**Exercise brief**
Restate the whole of the material. Keep every word, and drop the pictures.

— Begin Data shown —

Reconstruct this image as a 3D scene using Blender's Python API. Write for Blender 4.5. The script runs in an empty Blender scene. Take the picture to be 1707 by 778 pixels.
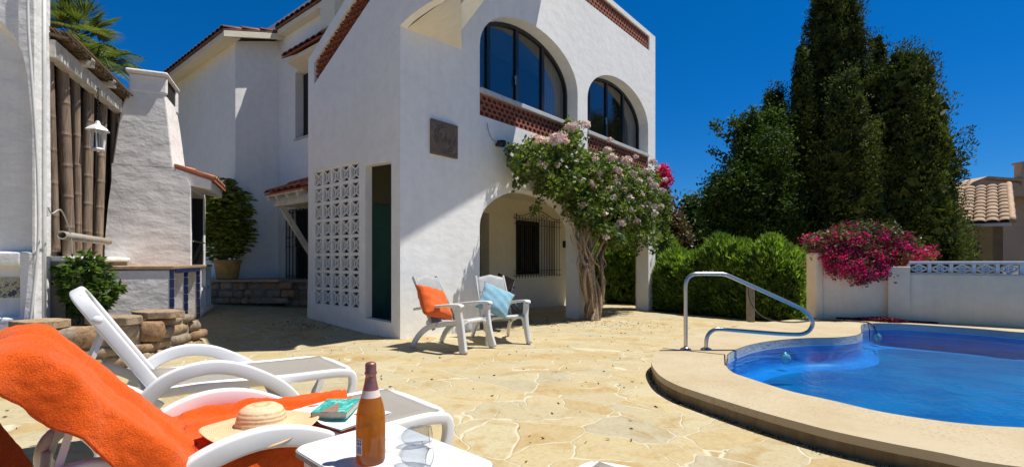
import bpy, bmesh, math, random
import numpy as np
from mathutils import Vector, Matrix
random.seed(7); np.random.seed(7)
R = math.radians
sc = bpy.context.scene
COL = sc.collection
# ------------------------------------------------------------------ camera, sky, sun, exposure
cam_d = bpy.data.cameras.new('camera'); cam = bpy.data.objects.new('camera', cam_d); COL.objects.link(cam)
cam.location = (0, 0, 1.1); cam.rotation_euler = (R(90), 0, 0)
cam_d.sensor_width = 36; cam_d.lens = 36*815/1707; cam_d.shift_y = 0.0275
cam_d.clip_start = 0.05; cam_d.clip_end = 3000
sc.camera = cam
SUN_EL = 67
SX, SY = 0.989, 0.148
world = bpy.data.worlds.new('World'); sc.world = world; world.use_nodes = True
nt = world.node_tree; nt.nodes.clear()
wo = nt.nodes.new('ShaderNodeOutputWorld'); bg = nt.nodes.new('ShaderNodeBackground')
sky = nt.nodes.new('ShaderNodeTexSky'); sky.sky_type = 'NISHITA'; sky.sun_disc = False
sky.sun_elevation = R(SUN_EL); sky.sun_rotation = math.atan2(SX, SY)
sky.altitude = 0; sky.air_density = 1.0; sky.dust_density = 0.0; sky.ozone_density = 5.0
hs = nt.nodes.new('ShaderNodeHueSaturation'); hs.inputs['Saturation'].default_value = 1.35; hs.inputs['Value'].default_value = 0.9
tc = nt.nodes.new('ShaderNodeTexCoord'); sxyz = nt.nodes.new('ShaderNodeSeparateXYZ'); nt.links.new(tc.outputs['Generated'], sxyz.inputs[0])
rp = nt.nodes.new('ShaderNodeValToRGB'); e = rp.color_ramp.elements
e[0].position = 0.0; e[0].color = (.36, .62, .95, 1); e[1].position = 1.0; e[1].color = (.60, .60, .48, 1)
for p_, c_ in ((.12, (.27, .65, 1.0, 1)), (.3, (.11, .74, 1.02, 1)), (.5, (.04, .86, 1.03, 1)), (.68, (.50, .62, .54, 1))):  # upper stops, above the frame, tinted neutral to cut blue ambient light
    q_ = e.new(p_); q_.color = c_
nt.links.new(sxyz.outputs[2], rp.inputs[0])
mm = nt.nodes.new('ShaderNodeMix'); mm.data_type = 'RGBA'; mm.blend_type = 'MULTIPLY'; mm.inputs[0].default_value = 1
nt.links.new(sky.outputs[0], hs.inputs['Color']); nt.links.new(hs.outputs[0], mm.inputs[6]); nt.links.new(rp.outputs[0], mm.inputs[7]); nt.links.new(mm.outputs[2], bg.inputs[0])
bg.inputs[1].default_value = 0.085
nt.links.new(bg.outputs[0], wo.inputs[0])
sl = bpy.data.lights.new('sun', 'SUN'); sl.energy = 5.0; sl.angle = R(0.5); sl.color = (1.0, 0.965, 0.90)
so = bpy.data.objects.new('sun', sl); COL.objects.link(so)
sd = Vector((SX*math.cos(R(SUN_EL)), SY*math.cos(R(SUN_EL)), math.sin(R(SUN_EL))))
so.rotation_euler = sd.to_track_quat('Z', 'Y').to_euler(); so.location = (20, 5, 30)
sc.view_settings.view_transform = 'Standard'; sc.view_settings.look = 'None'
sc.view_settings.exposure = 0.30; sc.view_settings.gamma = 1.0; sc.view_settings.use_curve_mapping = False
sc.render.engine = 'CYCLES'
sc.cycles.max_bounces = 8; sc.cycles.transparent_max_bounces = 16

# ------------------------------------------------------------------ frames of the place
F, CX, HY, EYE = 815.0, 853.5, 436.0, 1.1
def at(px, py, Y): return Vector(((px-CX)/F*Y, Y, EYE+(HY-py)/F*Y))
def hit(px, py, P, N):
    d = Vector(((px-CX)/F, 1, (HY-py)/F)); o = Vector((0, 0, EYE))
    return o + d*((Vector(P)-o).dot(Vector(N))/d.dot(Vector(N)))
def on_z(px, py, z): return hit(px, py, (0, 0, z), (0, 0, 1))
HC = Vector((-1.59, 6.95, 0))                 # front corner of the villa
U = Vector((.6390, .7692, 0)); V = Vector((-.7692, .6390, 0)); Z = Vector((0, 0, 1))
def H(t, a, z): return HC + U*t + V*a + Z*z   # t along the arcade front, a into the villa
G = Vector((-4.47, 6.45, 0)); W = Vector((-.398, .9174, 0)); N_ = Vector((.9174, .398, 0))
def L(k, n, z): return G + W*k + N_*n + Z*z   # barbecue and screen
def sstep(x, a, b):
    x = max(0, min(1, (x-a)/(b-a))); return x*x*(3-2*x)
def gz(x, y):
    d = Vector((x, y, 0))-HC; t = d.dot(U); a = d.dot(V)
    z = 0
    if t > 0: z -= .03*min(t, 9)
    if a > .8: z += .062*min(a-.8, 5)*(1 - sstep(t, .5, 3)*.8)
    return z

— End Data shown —

**Response below**
Reconstruct this image as a 3D scene using Blender's Python API. Write for Blender 4.5. The script runs in an empty Blender scene. Take the picture to be 1707 by 778 pixels.
import bpy, bmesh, math, random
import numpy as np
from mathutils import Vector, Matrix
random.seed(7); np.random.seed(7)
R = math.radians
sc = bpy.context.scene
COL = sc.collection
# ------------------------------------------------------------------ camera, sky, sun, exposure
cam_d = bpy.data.cameras.new('camera'); cam = bpy.data.objects.new('camera', cam_d); COL.objects.link(cam)
cam.location = (0, 0, 1.1); cam.rotation_euler = (R(90), 0, 0)
cam_d.sensor_width = 36; cam_d.lens = 36*815/1707; cam_d.shift_y = 0.0275
cam_d.clip_start = 0.05; cam_d.clip_end = 3000
sc.camera = cam
SUN_EL = 67
SX, SY = 0.989, 0.148
world = bpy.data.worlds.new('World'); sc.world = world; world.use_nodes = True
nt = world.node_tree; nt.nodes.clear()
wo = nt.nodes.new('ShaderNodeOutputWorld'); bg = nt.nodes.new('ShaderNodeBackground')
sky = nt.nodes.new('ShaderNodeTexSky'); sky.sky_type = 'NISHITA'; sky.sun_disc = False
sky.sun_elevation = R(SUN_EL); sky.sun_rotation = math.atan2(SX, SY)
sky.altitude = 0; sky.air_density = 1.0; sky.dust_density = 0.0; sky.ozone_density = 5.0
hs = nt.nodes.new('ShaderNodeHueSaturation'); hs.inputs['Saturation'].default_value = 1.35; hs.inputs['Value'].default_value = 0.9
tc = nt.nodes.new('ShaderNodeTexCoord'); sxyz = nt.nodes.new('ShaderNodeSeparateXYZ'); nt.links.new(tc.outputs['Generated'], sxyz.inputs[0])
rp = nt.nodes.new('ShaderNodeValToRGB'); e = rp.color_ramp.elements
e[0].position = 0.0; e[0].color = (.36, .62, .95, 1); e[1].position = 1.0; e[1].color = (.60, .60, .48, 1)
for p_, c_ in ((.12, (.27, .65, 1.0, 1)), (.3, (.11, .74, 1.02, 1)), (.5, (.04, .86, 1.03, 1)), (.68, (.50, .62, .54, 1))):  # upper stops, above the frame, tinted neutral to cut blue ambient light
    q_ = e.new(p_); q_.color = c_
nt.links.new(sxyz.outputs[2], rp.inputs[0])
mm = nt.nodes.new('ShaderNodeMix'); mm.data_type = 'RGBA'; mm.blend_type = 'MULTIPLY'; mm.inputs[0].default_value = 1
nt.links.new(sky.outputs[0], hs.inputs['Color']); nt.links.new(hs.outputs[0], mm.inputs[6]); nt.links.new(rp.outputs[0], mm.inputs[7]); nt.links.new(mm.outputs[2], bg.inputs[0])
bg.inputs[1].default_value = 0.085
nt.links.new(bg.outputs[0], wo.inputs[0])
sl = bpy.data.lights.new('sun', 'SUN'); sl.energy = 5.0; sl.angle = R(0.5); sl.color = (1.0, 0.965, 0.90)
so = bpy.data.objects.new('sun', sl); COL.objects.link(so)
sd = Vector((SX*math.cos(R(SUN_EL)), SY*math.cos(R(SUN_EL)), math.sin(R(SUN_EL))))
so.rotation_euler = sd.to_track_quat('Z', 'Y').to_euler(); so.location = (20, 5, 30)
sc.view_settings.view_transform = 'Standard'; sc.view_settings.look = 'None'
sc.view_settings.exposure = 0.30; sc.view_settings.gamma = 1.0; sc.view_settings.use_curve_mapping = False
sc.render.engine = 'CYCLES'
sc.cycles.max_bounces = 8; sc.cycles.transparent_max_bounces = 16

# ------------------------------------------------------------------ frames of the place
F, CX, HY, EYE = 815.0, 853.5, 436.0, 1.1
def at(px, py, Y): return Vector(((px-CX)/F*Y, Y, EYE+(HY-py)/F*Y))
def hit(px, py, P, N):
    d = Vector(((px-CX)/F, 1, (HY-py)/F)); o = Vector((0, 0, EYE))
    return o + d*((Vector(P)-o).dot(Vector(N))/d.dot(Vector(N)))
def on_z(px, py, z): return hit(px, py, (0, 0, z), (0, 0, 1))
HC = Vector((-1.59, 6.95, 0))                 # front corner of the villa
U = Vector((.6390, .7692, 0)); V = Vector((-.7692, .6390, 0)); Z = Vector((0, 0, 1))
def H(t, a, z): return HC + U*t + V*a + Z*z   # t along the arcade front, a into the villa
G = Vector((-4.47, 6.45, 0)); W = Vector((-.398, .9174, 0)); N_ = Vector((.9174, .398, 0))
def L(k, n, z): return G + W*k + N_*n + Z*z   # barbecue and screen
def sstep(x, a, b):
    x = max(0, min(1, (x-a)/(b-a))); return x*x*(3-2*x)
def gz(x, y):
    d = Vector((x, y, 0))-HC; t = d.dot(U); a = d.dot(V)
    z = 0
    if t > 0: z -= .03*min(t, 9)
    if a > .8: z += .062*min(a-.8, 5)*(1 - sstep(t, .5, 3)*.8)
    return z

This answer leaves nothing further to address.